The Word of God is a living and active sword, not a cadaver awaiting dissection.
-Steve Schlissel
I find myself doing this all the time. In order to understand something, I take it apart, mentally or otherwise. Pulsator isn’t working right. Take it apart. Brakes wore out on the family jalopy; take it apart and fix it. Fellow Christian doesn’t believe rightly on the Decree of Providence; dismantle him… Right?
There are some things you just can’t take apart. One thing we’ve dissected ad nauseum is the Bible. For instance, who came up with the idea of Testaments? (ie, the page break between Malachi and Matthew) Chapters? Verses? References? Notes? Are they necessarily helpful? Quite simply, yes. Quite honestly, I’m not so sure.
Let’s revert back to our erring brother. We go to our handy concordance and look up all the verses with key words in it. Volia! He’s put right. So he walks down to see his Dispy friend and they start talking about the Church vs Israel. Get out the same handy concordance and, Volia! Instant Dispy. Why? Because there was no organic connection between God’s people thousands of years ago with God’s people today. All saved by Christ, all benefits of his salvation.
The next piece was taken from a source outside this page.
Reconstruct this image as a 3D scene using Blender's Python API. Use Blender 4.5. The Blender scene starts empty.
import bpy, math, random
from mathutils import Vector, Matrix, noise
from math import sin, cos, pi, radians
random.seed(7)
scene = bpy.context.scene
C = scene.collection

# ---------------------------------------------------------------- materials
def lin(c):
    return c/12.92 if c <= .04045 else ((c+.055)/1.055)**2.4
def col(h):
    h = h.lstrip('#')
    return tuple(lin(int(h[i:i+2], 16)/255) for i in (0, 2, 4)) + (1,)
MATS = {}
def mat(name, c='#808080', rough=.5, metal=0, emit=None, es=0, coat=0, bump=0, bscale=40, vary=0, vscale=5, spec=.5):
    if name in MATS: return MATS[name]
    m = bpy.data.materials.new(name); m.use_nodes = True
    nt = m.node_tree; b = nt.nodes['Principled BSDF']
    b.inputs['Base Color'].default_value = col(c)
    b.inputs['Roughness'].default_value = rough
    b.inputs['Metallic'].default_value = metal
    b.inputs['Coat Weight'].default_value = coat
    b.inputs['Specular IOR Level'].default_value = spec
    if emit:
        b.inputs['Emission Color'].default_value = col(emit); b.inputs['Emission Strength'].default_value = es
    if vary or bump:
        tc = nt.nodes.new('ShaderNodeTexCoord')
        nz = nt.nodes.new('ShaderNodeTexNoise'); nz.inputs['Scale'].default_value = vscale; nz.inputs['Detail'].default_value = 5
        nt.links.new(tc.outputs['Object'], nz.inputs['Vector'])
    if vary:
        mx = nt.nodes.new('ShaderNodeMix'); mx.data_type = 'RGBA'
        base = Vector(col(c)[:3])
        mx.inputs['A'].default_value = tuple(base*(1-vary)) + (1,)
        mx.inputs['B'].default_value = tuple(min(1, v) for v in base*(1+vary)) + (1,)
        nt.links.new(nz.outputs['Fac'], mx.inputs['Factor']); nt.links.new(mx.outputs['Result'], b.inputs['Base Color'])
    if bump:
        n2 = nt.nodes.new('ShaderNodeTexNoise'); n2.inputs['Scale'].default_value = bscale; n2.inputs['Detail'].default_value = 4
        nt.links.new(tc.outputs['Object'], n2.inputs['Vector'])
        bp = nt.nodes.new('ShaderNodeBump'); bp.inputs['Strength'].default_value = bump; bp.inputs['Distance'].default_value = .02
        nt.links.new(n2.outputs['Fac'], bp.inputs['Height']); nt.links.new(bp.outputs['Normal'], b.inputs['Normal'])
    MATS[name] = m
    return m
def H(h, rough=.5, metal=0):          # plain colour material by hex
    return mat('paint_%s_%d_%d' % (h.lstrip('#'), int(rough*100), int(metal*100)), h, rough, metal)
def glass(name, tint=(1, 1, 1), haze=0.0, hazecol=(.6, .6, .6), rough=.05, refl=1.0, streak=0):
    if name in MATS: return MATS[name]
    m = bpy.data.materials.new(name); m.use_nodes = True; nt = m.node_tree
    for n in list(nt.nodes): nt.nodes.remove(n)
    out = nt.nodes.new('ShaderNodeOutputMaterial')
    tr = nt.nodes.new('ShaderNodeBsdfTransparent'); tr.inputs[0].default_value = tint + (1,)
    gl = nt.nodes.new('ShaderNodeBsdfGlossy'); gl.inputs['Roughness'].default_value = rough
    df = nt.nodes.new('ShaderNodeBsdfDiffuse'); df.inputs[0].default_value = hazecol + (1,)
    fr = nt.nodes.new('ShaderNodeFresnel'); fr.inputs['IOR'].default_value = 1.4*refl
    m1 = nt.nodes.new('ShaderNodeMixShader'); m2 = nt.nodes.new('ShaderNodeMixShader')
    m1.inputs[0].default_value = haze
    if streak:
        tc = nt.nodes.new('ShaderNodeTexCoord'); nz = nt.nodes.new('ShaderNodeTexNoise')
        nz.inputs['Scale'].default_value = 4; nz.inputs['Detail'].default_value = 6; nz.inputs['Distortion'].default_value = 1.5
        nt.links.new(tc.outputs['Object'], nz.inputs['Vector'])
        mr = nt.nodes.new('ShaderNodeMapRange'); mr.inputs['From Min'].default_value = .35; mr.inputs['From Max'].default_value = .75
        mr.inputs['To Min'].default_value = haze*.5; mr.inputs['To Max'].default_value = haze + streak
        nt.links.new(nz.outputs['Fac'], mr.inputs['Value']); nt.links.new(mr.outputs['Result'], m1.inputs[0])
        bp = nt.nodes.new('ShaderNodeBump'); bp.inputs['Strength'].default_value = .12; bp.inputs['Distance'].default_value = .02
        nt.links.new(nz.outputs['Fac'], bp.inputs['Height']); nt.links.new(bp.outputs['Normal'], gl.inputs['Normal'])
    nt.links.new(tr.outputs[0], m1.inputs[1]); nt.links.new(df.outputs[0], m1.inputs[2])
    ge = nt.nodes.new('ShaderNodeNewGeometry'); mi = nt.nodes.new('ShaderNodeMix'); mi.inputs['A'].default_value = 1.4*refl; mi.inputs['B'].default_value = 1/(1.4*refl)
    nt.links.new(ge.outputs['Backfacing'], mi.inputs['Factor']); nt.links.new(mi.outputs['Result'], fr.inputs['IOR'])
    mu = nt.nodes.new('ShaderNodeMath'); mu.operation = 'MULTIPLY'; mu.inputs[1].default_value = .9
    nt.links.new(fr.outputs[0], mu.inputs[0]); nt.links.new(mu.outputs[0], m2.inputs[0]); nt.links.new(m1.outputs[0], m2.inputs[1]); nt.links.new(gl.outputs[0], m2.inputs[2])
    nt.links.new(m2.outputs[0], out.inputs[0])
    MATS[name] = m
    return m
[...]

Another subtle overtone is the phrase ‘take it apart’. I may be stretching things here but I want to write it down whether it fits or not. If you take something apart, you do just that. You ‘take’ it.
“What if we start with the radical idea that God has given us [as his people] grace, or even the more radical idea that He’s given it to our children!”
Steve Schlissel spoke that at a Conference clarifying the Federal Vision. God has revealed and given everything He wants us to know. To us and our children.
I think many leaders in the Reformed church have the wrong (in practice) metaphor of the church. We are Christ’s bride growing and maturing, waiting for the supper of the Lamb. Not a cadaver to take apart and examine. It starts to get a little hairy when you want to put everything back together; the rigor mortis part makes it troublesome.